SONG REVIEW: Alec Benjamin's "Jesus in LA"


I find that there’s a shocking number of songs critiquing Hollywood life. 

One of the newest additions to that ever-growing list is the latest single from Alec Benjamin, “Jesus In LA”. 

The song is surprisingly sad despite its upbeat tempo, instrumental, and vocal performance. But with lyrics like “when they sold you the dream you were just 16 / packed a bag and ran away”, it's clear Benjamin is emphasizing the reality of drug and alcohol abuse throughout LA. 

The more you listen to the lyrics, the heavier it gets. 

It took me three listens to realize that the track depicts a conversation with the devil. The dismal tone is accentuated by the fact that even the devil tells him that LA isn’t a good place. 

Eventually, the devil tells him to give up trying to find a better path and that he should “come down to my level / hang out with the devil”. 

Finally, Benjamin shares in this revelation, and he decides that he needs to go home because he can’t find his savior in LA. 
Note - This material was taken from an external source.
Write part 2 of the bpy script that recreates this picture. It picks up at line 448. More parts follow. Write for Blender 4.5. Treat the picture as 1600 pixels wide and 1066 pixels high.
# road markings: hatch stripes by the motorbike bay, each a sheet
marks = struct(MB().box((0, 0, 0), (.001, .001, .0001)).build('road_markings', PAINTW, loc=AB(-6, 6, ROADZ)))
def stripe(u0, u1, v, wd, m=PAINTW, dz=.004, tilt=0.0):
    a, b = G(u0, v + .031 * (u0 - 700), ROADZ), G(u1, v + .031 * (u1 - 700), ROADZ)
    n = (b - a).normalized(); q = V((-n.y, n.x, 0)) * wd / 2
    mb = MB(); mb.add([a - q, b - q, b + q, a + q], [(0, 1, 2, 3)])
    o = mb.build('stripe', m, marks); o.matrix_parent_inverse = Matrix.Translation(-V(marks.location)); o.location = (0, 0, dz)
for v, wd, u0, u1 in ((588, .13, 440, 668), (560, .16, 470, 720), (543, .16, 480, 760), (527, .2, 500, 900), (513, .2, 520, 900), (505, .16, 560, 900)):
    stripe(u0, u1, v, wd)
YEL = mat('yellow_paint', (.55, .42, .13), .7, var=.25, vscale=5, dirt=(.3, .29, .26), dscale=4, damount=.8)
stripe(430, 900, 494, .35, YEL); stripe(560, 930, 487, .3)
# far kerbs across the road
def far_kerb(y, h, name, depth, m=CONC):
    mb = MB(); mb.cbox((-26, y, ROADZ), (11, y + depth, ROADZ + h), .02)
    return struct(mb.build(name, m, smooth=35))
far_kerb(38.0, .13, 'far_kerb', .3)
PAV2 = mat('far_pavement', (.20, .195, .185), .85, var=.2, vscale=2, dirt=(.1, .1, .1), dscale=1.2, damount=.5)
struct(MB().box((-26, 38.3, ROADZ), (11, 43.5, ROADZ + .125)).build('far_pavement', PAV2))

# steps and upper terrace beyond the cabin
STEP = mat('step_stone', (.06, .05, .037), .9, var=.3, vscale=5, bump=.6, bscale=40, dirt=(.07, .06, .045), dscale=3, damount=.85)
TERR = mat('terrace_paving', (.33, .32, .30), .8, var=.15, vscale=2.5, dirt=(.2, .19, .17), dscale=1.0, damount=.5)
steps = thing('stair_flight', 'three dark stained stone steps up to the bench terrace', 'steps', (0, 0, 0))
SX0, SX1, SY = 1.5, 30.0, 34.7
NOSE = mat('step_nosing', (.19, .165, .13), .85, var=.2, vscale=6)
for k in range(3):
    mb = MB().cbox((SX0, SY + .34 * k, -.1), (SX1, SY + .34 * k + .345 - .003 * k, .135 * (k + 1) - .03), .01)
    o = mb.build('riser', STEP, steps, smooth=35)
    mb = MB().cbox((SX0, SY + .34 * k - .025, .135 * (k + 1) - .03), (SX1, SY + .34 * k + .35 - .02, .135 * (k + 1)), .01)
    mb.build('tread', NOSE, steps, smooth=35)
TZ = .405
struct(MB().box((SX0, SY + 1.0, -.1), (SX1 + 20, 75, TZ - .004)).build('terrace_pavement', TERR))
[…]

The music video, directed by Joey Brodnax, is visually stunning. Any lyrics about the devil or LA's wicked nature are accompanied by red lighting. The interesting and unique play on lighting and colors pays off.

Moreover, during the first chorus, there’s a small flipbook of a sign reading “GOD BLESS LOS ANGELES” with a figure, only for the figure to walk away and the “B” to fall, changing the sign to “GOD LESS LOS ANGELES”. 

While grammatically questionable, the artistic message is absolutely chilling and adds layers to the song's interpretation. 

The video continues with people in red outfits abducting Alec. A short fade to black precedes the bridge, accompanied by blue lighting and a creative camera angle. The next time we see the abductors, they're tied up on the edges of a pool, while Alec gathers the rest of the people in red at a telephone booth. This time, they're all holding disconnected payphones. 

The video ends with Alec pulling out his payphone and holding it up to his ear as the video goes black. 

The song and music video follow Alec’s journey in LA from when he began, believing, “that I was going to finally find the happiness that I always had been looking for”. Unfortunately, Alec was later dropped from his record deal and had to move back in with his parents. 

He says that the song isn’t about religion and the lack of it, but more, “searching for hope and happiness and realizing those things aren’t always where you think you’ll find them”.